Rachael Larimore, senior editor

For years, I’ve been resentful of Pinterest. It’s the territory in the mommy wars that has been staked out by smug stay-at-home moms who can craft homemade, hand-sculpted, multitiered birthday cakes. With rolled fondant! I effing hate fondant. But then I told my youngest son, 5, that I would make him a Minecraft Halloween costume. Not a terribly hard task—cardboard boxes, colored duct tape, a few hours of time—but time consuming, and I wanted some tips. So I sucked it up and actually registered. Pinned a few things. Survived Halloween. But as it turns out, there are plenty of things to check out on Pinterest that are not in any way smug or obnoxious. And as the mom of three picky eaters, I’m happy to search for recipes without trekking back and forth to the library for cookbooks. Even if they end up appealing only to me. Plus, there are cocktails

Betsy Woodruff, staff writer

I am profoundly grateful for the Umbrella app. It’s one of the few apps on my phone that I actually paid for (I think it was $2), and it’s more than worth it. The app sends an alert in the morning if it’s going to rain and, thus, if I should bring an umbrella to work. Life before this app was bleak, fraught, risky, and often drenched. Now that I have it, I no longer make frantic sprints to CVS to buy crappy $8 umbrellas that fall apart after three uses. I don’t know what this says about my life, but Umbrella has genuinely improved it. 
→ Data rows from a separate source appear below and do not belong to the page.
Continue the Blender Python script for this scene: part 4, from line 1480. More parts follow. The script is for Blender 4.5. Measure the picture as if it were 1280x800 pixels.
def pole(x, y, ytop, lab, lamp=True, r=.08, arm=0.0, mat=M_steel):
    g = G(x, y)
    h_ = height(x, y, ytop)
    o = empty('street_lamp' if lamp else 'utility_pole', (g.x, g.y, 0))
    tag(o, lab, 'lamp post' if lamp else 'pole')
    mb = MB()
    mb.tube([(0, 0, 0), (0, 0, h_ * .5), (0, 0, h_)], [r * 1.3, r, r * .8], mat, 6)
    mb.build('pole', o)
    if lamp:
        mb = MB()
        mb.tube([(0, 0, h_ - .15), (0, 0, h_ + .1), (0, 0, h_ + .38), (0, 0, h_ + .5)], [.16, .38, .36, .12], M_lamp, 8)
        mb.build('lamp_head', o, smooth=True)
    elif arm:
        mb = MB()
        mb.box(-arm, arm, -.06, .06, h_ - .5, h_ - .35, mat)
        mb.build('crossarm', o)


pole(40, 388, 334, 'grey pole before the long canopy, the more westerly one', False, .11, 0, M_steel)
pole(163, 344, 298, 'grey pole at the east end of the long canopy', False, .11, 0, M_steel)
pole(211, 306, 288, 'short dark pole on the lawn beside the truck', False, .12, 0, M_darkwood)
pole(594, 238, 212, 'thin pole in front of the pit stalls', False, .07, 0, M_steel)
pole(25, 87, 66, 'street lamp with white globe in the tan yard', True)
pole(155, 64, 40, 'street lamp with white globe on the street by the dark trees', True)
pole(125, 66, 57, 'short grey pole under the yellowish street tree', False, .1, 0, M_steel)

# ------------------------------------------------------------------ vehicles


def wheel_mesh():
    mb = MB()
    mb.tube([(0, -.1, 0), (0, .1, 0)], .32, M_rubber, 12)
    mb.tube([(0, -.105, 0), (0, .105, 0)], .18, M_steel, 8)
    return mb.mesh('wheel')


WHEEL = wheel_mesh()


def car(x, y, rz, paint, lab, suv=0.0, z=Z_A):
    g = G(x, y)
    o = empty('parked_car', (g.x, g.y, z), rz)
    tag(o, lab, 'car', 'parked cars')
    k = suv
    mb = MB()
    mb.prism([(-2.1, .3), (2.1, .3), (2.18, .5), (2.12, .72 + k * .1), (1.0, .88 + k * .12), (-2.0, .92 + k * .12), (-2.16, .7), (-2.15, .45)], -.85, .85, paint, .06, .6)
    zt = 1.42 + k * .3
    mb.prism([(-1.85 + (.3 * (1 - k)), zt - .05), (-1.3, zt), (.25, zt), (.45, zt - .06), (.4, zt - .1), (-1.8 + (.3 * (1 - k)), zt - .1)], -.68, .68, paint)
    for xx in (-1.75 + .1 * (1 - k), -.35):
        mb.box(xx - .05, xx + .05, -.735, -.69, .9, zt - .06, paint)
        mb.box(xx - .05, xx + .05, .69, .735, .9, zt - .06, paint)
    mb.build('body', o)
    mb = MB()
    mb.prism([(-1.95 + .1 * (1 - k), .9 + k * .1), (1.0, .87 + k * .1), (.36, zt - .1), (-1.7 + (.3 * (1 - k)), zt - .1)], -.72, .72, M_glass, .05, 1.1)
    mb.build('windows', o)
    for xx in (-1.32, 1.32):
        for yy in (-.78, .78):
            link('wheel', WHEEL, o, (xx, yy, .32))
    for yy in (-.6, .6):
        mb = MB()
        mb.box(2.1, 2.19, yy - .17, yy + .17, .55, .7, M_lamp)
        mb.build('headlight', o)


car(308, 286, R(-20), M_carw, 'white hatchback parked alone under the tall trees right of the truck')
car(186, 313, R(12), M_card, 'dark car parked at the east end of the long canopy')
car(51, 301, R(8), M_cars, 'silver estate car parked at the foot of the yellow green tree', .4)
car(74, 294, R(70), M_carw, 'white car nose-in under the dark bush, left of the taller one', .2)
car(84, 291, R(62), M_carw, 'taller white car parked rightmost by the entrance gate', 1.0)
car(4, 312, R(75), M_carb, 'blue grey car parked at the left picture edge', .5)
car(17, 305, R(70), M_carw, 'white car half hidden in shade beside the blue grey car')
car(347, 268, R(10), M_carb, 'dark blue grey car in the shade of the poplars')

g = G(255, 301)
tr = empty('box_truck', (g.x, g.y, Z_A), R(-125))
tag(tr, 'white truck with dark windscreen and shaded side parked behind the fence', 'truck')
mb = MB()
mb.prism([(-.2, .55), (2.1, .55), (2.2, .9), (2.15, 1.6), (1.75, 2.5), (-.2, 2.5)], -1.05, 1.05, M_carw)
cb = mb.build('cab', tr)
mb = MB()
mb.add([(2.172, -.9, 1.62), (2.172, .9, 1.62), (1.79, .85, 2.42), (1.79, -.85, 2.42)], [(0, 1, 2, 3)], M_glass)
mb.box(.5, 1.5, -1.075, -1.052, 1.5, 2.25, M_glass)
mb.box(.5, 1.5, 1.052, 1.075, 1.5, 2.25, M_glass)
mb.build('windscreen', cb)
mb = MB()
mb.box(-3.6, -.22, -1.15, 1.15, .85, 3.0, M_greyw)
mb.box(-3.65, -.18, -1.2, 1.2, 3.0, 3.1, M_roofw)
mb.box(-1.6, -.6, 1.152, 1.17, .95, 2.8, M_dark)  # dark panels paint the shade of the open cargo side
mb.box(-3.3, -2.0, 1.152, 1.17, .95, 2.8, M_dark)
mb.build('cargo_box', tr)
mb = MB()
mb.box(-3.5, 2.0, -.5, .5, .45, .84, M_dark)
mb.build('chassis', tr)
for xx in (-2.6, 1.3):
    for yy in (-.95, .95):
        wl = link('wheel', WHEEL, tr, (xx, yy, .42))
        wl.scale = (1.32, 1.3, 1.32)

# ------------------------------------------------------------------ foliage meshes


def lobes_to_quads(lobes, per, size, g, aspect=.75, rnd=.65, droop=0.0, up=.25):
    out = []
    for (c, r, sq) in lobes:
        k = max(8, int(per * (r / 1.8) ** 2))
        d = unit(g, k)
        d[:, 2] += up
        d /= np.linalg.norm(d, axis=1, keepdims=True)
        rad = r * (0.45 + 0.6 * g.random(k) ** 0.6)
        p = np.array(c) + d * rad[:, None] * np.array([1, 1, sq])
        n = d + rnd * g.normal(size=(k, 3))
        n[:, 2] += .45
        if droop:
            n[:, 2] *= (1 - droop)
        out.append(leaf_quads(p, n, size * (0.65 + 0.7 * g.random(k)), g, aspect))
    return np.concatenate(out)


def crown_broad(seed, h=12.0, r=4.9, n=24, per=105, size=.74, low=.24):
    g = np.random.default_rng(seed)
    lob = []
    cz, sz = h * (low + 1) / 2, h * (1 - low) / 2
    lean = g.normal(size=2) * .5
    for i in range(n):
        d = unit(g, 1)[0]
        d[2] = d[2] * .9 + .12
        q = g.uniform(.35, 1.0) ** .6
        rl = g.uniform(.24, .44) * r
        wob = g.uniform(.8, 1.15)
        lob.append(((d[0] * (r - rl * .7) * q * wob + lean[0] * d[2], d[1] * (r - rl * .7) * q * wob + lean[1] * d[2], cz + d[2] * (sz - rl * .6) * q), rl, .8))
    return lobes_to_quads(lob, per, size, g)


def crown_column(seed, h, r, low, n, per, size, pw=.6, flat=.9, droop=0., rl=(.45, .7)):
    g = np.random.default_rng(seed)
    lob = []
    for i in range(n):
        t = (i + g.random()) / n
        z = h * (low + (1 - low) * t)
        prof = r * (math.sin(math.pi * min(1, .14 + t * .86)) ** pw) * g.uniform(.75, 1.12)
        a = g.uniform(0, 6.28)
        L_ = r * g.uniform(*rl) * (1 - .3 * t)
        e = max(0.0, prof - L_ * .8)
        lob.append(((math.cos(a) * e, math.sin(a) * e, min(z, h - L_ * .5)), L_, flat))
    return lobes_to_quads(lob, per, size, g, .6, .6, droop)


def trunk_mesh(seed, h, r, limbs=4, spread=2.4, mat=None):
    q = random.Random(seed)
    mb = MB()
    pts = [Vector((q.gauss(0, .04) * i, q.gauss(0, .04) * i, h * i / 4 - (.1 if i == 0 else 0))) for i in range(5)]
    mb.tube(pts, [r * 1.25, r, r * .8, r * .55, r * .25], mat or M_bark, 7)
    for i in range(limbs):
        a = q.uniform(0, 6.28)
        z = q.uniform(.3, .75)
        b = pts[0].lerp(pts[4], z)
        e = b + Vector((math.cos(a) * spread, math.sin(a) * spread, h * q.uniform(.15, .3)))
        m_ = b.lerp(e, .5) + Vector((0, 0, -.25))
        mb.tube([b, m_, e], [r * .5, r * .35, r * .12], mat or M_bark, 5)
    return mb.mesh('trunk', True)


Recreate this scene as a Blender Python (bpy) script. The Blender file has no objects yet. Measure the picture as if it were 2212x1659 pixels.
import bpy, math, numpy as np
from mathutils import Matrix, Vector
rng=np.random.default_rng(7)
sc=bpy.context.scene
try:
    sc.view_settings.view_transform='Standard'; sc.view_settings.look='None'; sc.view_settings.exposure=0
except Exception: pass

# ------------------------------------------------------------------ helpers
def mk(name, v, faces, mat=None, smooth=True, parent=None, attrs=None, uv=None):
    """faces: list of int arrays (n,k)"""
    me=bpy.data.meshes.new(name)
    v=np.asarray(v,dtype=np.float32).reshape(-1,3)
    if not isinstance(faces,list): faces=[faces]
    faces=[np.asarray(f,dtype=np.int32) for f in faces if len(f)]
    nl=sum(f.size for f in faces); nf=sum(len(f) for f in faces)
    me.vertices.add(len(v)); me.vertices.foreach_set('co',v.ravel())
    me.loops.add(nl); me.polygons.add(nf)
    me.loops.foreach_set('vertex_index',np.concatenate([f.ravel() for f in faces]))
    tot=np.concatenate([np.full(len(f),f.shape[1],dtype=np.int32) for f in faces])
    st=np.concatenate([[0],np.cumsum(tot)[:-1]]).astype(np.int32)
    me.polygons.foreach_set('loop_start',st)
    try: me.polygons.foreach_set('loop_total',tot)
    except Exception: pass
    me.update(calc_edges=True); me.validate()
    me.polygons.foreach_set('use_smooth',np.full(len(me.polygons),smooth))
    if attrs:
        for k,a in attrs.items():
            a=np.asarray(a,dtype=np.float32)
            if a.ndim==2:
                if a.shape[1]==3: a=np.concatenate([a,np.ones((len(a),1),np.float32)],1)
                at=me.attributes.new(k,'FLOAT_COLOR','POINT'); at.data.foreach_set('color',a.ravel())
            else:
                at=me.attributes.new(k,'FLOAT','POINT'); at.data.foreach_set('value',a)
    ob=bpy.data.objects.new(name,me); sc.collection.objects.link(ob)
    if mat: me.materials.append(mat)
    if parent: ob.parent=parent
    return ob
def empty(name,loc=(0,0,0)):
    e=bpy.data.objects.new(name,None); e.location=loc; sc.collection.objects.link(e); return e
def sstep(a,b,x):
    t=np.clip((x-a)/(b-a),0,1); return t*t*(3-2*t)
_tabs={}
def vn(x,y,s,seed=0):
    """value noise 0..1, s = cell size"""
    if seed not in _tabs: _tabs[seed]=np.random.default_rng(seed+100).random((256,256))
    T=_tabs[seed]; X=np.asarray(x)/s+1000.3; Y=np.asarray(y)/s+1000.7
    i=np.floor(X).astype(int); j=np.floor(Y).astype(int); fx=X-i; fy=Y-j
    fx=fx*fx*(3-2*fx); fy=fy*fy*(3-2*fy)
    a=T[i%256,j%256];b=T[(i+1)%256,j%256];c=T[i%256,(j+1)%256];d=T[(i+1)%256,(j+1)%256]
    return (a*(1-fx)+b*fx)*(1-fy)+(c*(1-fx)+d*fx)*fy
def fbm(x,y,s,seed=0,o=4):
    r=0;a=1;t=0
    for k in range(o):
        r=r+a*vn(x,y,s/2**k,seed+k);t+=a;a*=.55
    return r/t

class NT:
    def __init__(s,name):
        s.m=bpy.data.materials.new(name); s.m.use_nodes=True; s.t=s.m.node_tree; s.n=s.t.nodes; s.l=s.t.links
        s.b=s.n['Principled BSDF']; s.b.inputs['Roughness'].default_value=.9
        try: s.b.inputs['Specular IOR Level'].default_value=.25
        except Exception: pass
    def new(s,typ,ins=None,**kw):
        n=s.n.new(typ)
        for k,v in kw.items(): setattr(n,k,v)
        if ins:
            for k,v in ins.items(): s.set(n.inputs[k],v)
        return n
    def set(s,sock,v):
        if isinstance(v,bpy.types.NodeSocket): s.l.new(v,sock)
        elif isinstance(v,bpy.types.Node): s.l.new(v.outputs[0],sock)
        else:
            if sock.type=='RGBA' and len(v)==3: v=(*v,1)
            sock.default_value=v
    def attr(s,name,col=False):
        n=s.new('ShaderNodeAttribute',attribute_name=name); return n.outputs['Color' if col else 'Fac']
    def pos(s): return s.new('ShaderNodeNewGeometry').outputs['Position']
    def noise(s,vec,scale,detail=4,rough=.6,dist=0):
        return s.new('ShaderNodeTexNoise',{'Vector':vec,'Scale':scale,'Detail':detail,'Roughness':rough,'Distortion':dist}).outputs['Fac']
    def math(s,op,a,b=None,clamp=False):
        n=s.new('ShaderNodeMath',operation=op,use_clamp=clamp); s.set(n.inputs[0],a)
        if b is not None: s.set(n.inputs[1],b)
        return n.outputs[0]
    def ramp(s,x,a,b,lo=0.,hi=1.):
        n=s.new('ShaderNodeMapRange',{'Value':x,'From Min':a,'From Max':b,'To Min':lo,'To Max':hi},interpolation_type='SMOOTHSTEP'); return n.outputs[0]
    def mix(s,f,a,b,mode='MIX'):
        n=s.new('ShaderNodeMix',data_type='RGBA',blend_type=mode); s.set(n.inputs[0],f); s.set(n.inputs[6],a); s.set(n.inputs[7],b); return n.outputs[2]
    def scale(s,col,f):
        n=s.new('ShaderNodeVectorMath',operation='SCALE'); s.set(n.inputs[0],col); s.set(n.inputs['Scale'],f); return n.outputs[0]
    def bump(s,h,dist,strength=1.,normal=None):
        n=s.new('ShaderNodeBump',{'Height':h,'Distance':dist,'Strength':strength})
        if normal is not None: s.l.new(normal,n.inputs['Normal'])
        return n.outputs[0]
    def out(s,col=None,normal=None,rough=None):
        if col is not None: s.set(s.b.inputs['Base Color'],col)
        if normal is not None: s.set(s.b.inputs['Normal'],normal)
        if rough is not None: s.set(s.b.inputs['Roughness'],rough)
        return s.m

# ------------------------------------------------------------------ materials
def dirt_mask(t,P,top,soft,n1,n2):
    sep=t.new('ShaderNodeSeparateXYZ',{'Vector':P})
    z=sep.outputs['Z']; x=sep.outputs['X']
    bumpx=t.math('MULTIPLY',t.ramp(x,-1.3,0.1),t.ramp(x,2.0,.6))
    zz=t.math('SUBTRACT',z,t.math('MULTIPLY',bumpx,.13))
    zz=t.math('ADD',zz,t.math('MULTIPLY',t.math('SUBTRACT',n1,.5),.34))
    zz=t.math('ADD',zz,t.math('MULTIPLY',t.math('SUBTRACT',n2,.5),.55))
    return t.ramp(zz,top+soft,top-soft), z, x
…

Abby McIntyre, copy editor

This year I‘m thankful for discovering, by way of their excellent book #Newsfail, the daily podcast Citizen Radio. Filled in equal parts with hilarious improv bits and radical progressive politics, it‘s an incredibly fun way to get an outside-the-mainstream look at the day’s news.

Ayana Morali, executive producer of Slate Video

The Discovery reality show Alaska: The Last Frontier is AMAZEBALLS.

Chris Kirk, interactives editor

Sure, the podcast renaissance is spawning great new podcasts like Serial and The Gist, but sometimes the old stuff works just as well. It’s a good thing Dan Carlin’s Hardcore History podcast has been around since 2006; Carlin brings harsh, appalling history to life, and after you finish his latest series on World War I, you’ll find yourself plunging into those eight years of archives—and even paying for old episodes, for another fix. You’ll not only come away with a fascination with history you haven’t felt since you had that one hippie-haired history teacher in high school, you’ll feel a new appreciation for the modern world and its relatively trivial worries.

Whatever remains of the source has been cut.